Mark Kedgley, chief technology officer at New Net Technologies (NNT), told PCM that early change detection is vital in identifying potential security breaches and, based on reports published so far, it certainly would have helped in the case of the Target breach.
“The Target story will be played out for months to come. The only positive is that such a high-profile security breach shows that it can happen to any organisation at any time. Hopefully it will force other organisations to review their own security practices and procedures to assess where they can improve. Not just retailers either – any organisation with sensitive data to protect should take heed. NNT specialises in change and configuration management with file integrity monitoring (FIM). Operated correctly, within an active security framework where unusual and suspicious activity is investigated, we have shown how FIM could have been used to head off this type of attack before damage was done.”
A resurgence in RAM scrapers
Global security solutions specialist Verizon recently published its seventh annual data breach report, analysing more than 1,300 confirmed data breaches as well as more than 63,000 reported security incidents. The 2014 report also analysed 856 security incidents within the finance sector, including 465 where a data breach was confirmed. With all the news around POS attacks at major retailers, the report found that industries commonly hit by POS intrusions are restaurants, hotels, grocery stores and other brick-and-mortar retailers, where intruders attempt to capture payment card data. Verizon states that such attacks, while high-profile, are not really indicative of the actual picture of cyber-crime.
Breaches of POS systems are centred around network vulnerability, according to Verizon. Perpetrators scan the internet for open remote-access ports and if the script identifies a device as a POS, it issues likely credentials (brute force) to access the device. They then install malware (RAM scraper) to collect and exfiltrate (export data) payment card information.
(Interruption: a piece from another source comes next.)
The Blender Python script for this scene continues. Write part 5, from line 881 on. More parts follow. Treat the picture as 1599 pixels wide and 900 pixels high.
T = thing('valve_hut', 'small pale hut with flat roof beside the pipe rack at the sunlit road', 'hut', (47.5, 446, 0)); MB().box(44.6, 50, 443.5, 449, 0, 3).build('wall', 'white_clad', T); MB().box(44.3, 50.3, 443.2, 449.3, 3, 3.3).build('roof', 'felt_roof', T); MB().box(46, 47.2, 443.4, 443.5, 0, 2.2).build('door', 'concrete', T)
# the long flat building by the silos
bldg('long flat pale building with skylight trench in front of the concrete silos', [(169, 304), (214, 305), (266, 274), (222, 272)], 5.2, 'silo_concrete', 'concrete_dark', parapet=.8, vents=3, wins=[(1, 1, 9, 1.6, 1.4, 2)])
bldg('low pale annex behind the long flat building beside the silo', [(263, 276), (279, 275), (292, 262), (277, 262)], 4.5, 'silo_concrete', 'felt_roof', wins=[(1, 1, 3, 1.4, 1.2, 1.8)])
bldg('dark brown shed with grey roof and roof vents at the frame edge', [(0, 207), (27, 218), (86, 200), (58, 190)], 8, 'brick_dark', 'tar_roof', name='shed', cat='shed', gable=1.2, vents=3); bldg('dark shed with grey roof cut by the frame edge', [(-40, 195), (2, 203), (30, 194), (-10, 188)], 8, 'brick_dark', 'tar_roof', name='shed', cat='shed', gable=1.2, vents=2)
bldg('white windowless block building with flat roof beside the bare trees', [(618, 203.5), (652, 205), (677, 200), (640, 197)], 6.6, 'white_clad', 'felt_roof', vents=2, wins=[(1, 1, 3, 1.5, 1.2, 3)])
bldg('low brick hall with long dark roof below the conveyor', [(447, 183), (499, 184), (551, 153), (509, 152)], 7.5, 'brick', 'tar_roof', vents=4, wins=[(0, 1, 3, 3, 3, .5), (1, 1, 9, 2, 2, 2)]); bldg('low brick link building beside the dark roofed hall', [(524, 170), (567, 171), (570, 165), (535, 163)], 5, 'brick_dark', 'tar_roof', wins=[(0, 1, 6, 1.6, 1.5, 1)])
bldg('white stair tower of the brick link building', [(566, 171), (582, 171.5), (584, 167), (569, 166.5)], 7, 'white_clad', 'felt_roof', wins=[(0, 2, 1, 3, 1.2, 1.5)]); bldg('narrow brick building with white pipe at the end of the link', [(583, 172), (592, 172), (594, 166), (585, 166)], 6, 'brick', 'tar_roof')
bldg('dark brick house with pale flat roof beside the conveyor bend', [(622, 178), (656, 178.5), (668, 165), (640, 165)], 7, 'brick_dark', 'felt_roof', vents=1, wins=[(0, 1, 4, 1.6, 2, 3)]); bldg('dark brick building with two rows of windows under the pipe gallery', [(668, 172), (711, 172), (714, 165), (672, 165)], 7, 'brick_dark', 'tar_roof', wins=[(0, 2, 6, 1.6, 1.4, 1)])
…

One intriguing finding of the report is the renaissance of RAM scraping malware as the primary tool used to capture data. RAM scrapers allow payment card data to be grabbed while processed in memory (where it is unencrypted) rather than when stored on disk or in transit across the network (where it is ostensibly encrypted). Essentially, RAM scrapers are injected into running processes to steal payment card data before it’s encrypted by a POS system and the back-end servers that manage them.
It’s interesting, but not necessarily surprising, that RAM scraping has usurped keyloggers as the most common malware functionality associated with POS compromises. One viable theory is that keyloggers are more easily spotted than the memory-scraping code witnessed in this data set. Target has already admitted that malware was found on its POS systems during a forensic investigation.
Catching up with cyber-crime
Regardless of how large the victim organisation was or which methods were used to steal payment card information, there is another commonality shared in 99% of the cases covered by the Verizon report: someone else told the victim they had suffered a breach. According to Verizon, this is no different than in years past, and notification by law enforcement and fraud detection are the most common discovery methods. In many cases, investigations into breaches uncover other victims, which explains why law enforcement is the top method of discovery and the top contributor of POS intrusions. In short, payment card breaches are typically discovered only after the criminals begin using their ill-gotten gains for fraud and other illicit purposes.
“After analysing ten years of data, we realise most organisations cannot keep up with cyber-crime – and the bad guys are winning,” said Wade Baker, principal author of the data breach investigations report series at Verizon. “But by applying big data analytics to security risk management, we can begin to bend the curve and combat cyber-crime more effectively and strategically. Organisations need to realise no one is immune from a data breach. Compounding this issue is the fact that it is taking longer to identify compromises within an organisation – often weeks or months, while penetrating an organisation can take minutes or hours,” Baker added.
According to Raja Ray, director of products and solutions at POS terminal manufacturer VeriFone, encryption of card data will now be at the forefront in the fight against fraud: “As criminals become more sophisticated, it is vital to lock down every part of the payment process, not just card acceptance. The mandated PCI Standard has gone a long way to addressing this by ensuring best practice in terms of handling, transmitting and storing card holder data – and making sure this is maintained through regular auditing by QSAs.
“While this reduces the opportunity of theft, unencrypted data travelling along the payment pipe is still vulnerable. Many parties now insist on point-to-point encryption or P2PE, which encrypts data throughout the transaction path. Even if the data is accessed by an unauthorised person, it is useless to them, without the relevant decryption keys. Used in conjunction with tokenisation, this keeps the chain safe, while still allowing retailers to access CRM-related customer data. It is vital that in our increasingly online and mobile world that retailers, banks, card issuers and payment providers make sure consumers are protected against any threat. That means constantly upgrading systems, standards and processes to keep one step ahead of criminals.”